Tokens, supply chains and geopolitical angles

Think of model weights and inference tokens like steel and silicon in a factory. It has been reported that daily global token consumption jumped from roughly 100 billion in early 2024 to about 30 trillion by mid‑2025 and to roughly 180 trillion by February 2026 — driven in part by always‑on agent apps. Alibaba (阿里巴巴) has already responded: it created an Alibaba Token Hub (ATH) to build and distribute tokenized compute and services. That matters geopolitically. Open‑source licensing can diffuse software dependency around export controls and sanctions, but underlying chokepoints — high‑end chips, datacenter GPUs and cloud capacity — remain subject to trade policy and supply‑chain pressure.

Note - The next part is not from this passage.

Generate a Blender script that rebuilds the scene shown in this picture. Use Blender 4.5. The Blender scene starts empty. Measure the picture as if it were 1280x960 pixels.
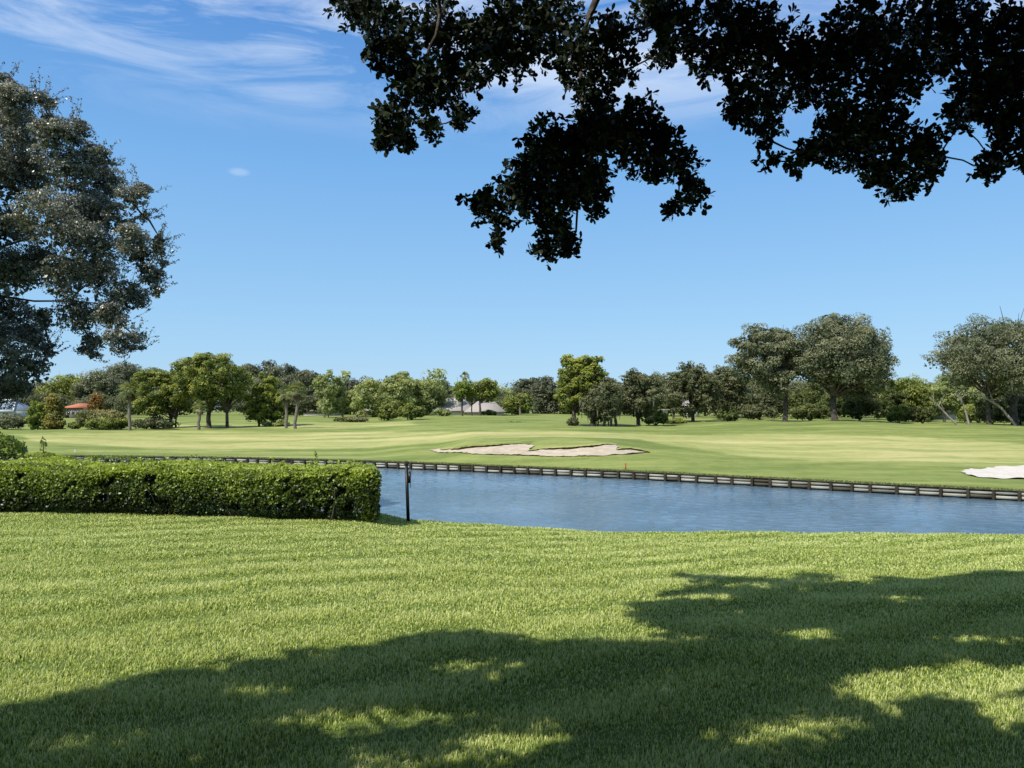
import bpy, math, random
import numpy as np
from mathutils import Vector

# ------------------------------------------------------------------ basics
sc = bpy.context.scene
COL = sc.collection
F = 961.0; PITCH = math.radians(1.9); CZ = 3.8
ST, CT = math.sin(PITCH), math.cos(PITCH)
ELEV = math.radians(48); SH = np.array([-0.72, -0.694])      # horizontal direction towards the sun
SUN = np.array([SH[0]*math.cos(ELEV), SH[1]*math.cos(ELEV), math.sin(ELEV)])

def at(px, py, Y):
    u = (px-640)/F; v = (480-py)/F
    d = np.array([u, CT-v*ST, ST+v*CT]); return d*(Y/d[1]) + np.array([0, 0, CZ])
def proj(p):
    x, y, z = p[0], p[1], p[2]-CZ
    f = y*CT+z*ST; up = -y*ST+z*CT
    return 640+F*x/f, 480-F*up/f

# ------------------------------------------------------------------ ground heights
WALL = np.array([(-120, 70), (-60, 61), (-31, 56), (-19.6, 54), (-8.3, 50), (0, 45.6), (7, 41.8), (14.9, 36.2), (21.1, 32), (30, 26.5), (45, 19), (80, 4), (120, -14)], float)
def wall_Y(X): return np.interp(X, WALL[:, 0], WALL[:, 1])
_ws = np.linspace(-119, 119, 6000); _wu = _ws/np.maximum(wall_Y(_ws), .5)
_m = wall_Y(_ws) > 3
def wall_D(u): return np.interp(u, _wu[_m], wall_Y(_ws)[_m])
WZ = 0.42
PROF = {   # image column: (depth, image row) pairs measured along the fairway
 0:   [(75,552),(95,540),(110,537),(130,535),(160,525),(250,518),(400,515),(700,513)],
 150: [(62,565),(75,552),(95,540),(110,536),(130,533),(160,525),(250,519),(400,515),(700,513)],
 260: [(62,566),(75,553),(95,539),(110,533),(130,528),(160,523),(250,518),(400,515),(700,513)],
 450: [(60,568),(75,550),(95,538),(110,532),(130,526),(160,520),(250,517),(400,515),(700,513)],
 535: [(53,570),(60,560),(75,546),(95,534),(110,529),(130,523),(160,518),(250,516.5),(400,515),(700,513)],
 600: [(47.5,572.5),(50,569),(53,559.5),(57,550),(60,547),(75,541),(95,532.5),(110,527),(130,521),(160,517.5),(250,516),(400,515),(700,513)],
 680: [(45.5,576),(49,571),(52,558),(56,548),(60,546.5),(75,541),(95,532),(110,527),(130,521),(160,518),(250,516),(400,515),(700,513)],
 760: [(43.5,579),(48,570.5),(51,559),(55,550),(59,547.5),(75,540.5),(95,533),(110,528),(130,523),(160,519),(250,517),(400,515),(700,513)],
 825: [(47,574),(55,558),(60,553),(75,543),(95,534),(110,529),(130,524),(160,520),(250,517),(400,515),(700,513)],
 920: [(50,572),(60,557),(75,543),(95,529),(110,526),(130,524),(160,521),(250,517),(400,515),(700,513)],
 1050:[(45,582),(55,566),(70,547),(85,534),(97,525.5),(110,525.5),(130,525),(160,522),(250,517),(400,515),(700,513)],
 1160:[(42,588),(55,567),(70,549),(85,536),(97,530),(110,529),(130,527),(160,523),(250,518),(400,515),(700,513)],
 1280:[(40,595),(50,575),(65,553),(80,541),(95,531.5),(110,530),(130,528),(160,524),(250,519),(400,515),(700,513)],
}
PK = sorted(PROF); _DG = np.concatenate([np.linspace(0, 170, 681), np.linspace(171, 1500, 500)])
def _prof_table():
    tab = []
    for k in PK:
        u = (k-640)/F; d0 = float(wall_D(np.array([u]))[0])
        D = [d0]; Z = [WZ]
        for d, y in PROF[k]:
            if d > d0+1.5:
                D.append(d); Z.append(at(k, y, d)[2])
        D.append(1500); Z.append(Z[-1])
        z = np.interp(_DG, D, Z)
        kx = np.exp(-0.5*(np.arange(-16, 17)/3.5)**2); kx /= kx.sum()
        zz = np.convolve(np.pad(z, 16, mode='edge'), kx, mode='valid')
        w = np.clip((_DG-d0)/2.0, 0, 1)*(_DG < 165); z = z*(1-w)+zz*w
        tab.append(z)
    return np.array(tab)
TAB = _prof_table()
def ground(X, Y):
    X = np.asarray(X, float); Y = np.asarray(Y, float)
    u = X/np.maximum(Y, 1); c = np.clip(640+F*u, PK[0], PK[-1])
    i = np.clip(np.searchsorted(PK, c)-1, 0, len(PK)-2)
    k0 = np.array(PK, float)[i]; k1 = np.array(PK, float)[i+1]
    t = np.clip((c-k0)/(k1-k0), 0, 1); t = t*t*(3-2*t)*.7+t*.3
    # depth index, shifted so that every column starts at its own wall
    def look(idx):
        out = np.empty_like(Y)
        for j in range(len(PK)):
            m = idx == j
            if m.any(): out[m] = np.interp(Y[m], _DG, TAB[j])
        return out
    z = look(i)*(1-t)+look(i+1)*t
    dw = wall_D(u)
    w = np.clip((Y-dw)/2.5, 0, 1); w = w*w*(3-2*w)
    z = WZ*(1-w)+z*w
    z = z+(0.05*np.sin(X*.11+1.3)*np.sin(Y*.09)+.07*np.sin(X*.33+.21*Y)*np.sin(Y*.41-.13*X+1)+.05*np.sin(X*.62-Y*.25)*np.sin(Y*.55+2))*np.clip((Y-dw-3)/15, 0, 1)*np.clip((170-Y)/60, 0, 1)*np.where((np.abs(X-2) < 12) & (Y < 60), .15, 1)
    return z
def gz(x, y): return float(ground(np.array([x]), np.array([y]))[0])

EDGE = np.array([(-60, 34), (-30, 32), (-19, 29), (-15, 23.2), (-8, 22.3), (-2.9, 21.7), (0, 21.6), (2, 21.7), (2.5, 21.4), (7, 21.0), (13, 20.2), (25, 17), (60, 8)], float)
def edge_Y(X): return np.interp(X, EDGE[:, 0], EDGE[:, 1])
def lawn(X, Y):
    X = np.asarray(X, float); Y = np.asarray(Y, float)
    ze = np.interp(X, [-20, -12, -3.6, -2.9, 0, 2.4, 7, 13, 20], [1.2, 1.12, .86, .72, .53, .40, .42, .42, .42])
    t = np.clip((Y-4)/17.5, -2.0, 1.15)
    z = 1.62+(ze-1.62)*np.where(t > 0, np.abs(t)**1.25, t*.25)
    z = z+0.018*np.sin(X*.9+.4*Y)*np.sin(Y*.7-.2*X)+.012*np.sin(X*2.1+1)*np.sin(Y*1.9)
    return z
def lz(x, y): return float(lawn(np.array([x]), np.array([y]))[0])

# ------------------------------------------------------------------ mesh helpers
def mesh(name, V, FA, mat, parent=None, tint=None, smooth=False, extra=None):
    """FA: array (M,k) or list of such arrays"""
    if not isinstance(FA, list): FA = [FA]
    me = bpy.data.meshes.new(name)
    V = np.asarray(V, np.float32); me.vertices.add(len(V)); me.vertices.foreach_set('co', V.ravel())
    tot = sum(f.size for f in FA); n = sum(len(f) for f in FA)
    me.loops.add(tot); me.polygons.add(n)
    me.loops.foreach_set('vertex_index', np.concatenate([f.ravel() for f in FA]).astype(np.int32))
    ls = []; s = 0
    for f in FA:
        ls.append(s+np.arange(len(f))*f.shape[1]); s += f.size
    me.polygons.foreach_set('loop_start', np.concatenate(ls).astype(np.int32))
    if tint is not None:
        a = me.attributes.new('tint', 'FLOAT', 'POINT'); a.data.foreach_set('value', np.asarray(tint, np.float32))
    if extra:
        for k, v in extra.items():
            a = me.attributes.new(k, 'FLOAT', 'POINT'); a.data.foreach_set('value', np.asarray(v, np.float32))
    me.update(calc_edges=True)
    if smooth: me.polygons.foreach_set('use_smooth', np.ones(n, bool))
    me.validate()
    me.materials.append(mat)
    o = bpy.data.objects.new(name, me); COL.objects.link(o)
    if parent is not None: o.parent = parent; o.location = -np.array(parent.location) if False else (0, 0, 0)
    if parent is not None: o.matrix_parent_inverse = parent.matrix_basis.inverted()
    return o
def thing(name, label, cat, loc, group=None):
    o = bpy.data.objects.new(name, None); COL.objects.link(o); o.location = [float(v) for v in loc]; o.empty_display_size = .3
    o['label'] = label; o['category'] = cat
    if group: o['group'] = group
    return o
def struct(o, label=None, cat=None):
    o['kind'] = 'structure'
    if label: o['label'] = label
    if cat: o['category'] = cat
    return o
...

Who wins, and what does China gain?

Short answer: China gains a positional advantage in the new AI “infrastructure” stack — not because of altruism, but because its models and engineering have become cost‑effective, deployable building blocks that global developers prefer. Revenue flows to those who host, optimize and operate the tokens and models; standards and platform footprints translate into long‑term bargaining power. Will this become a new form of strategic dependence, like batteries or semiconductors? Possibly. The shaping question now is whether Western policy will target compute and hardware more aggressively, or whether commercial interdependence around open‑source models will deepen — and who will ultimately control the taps.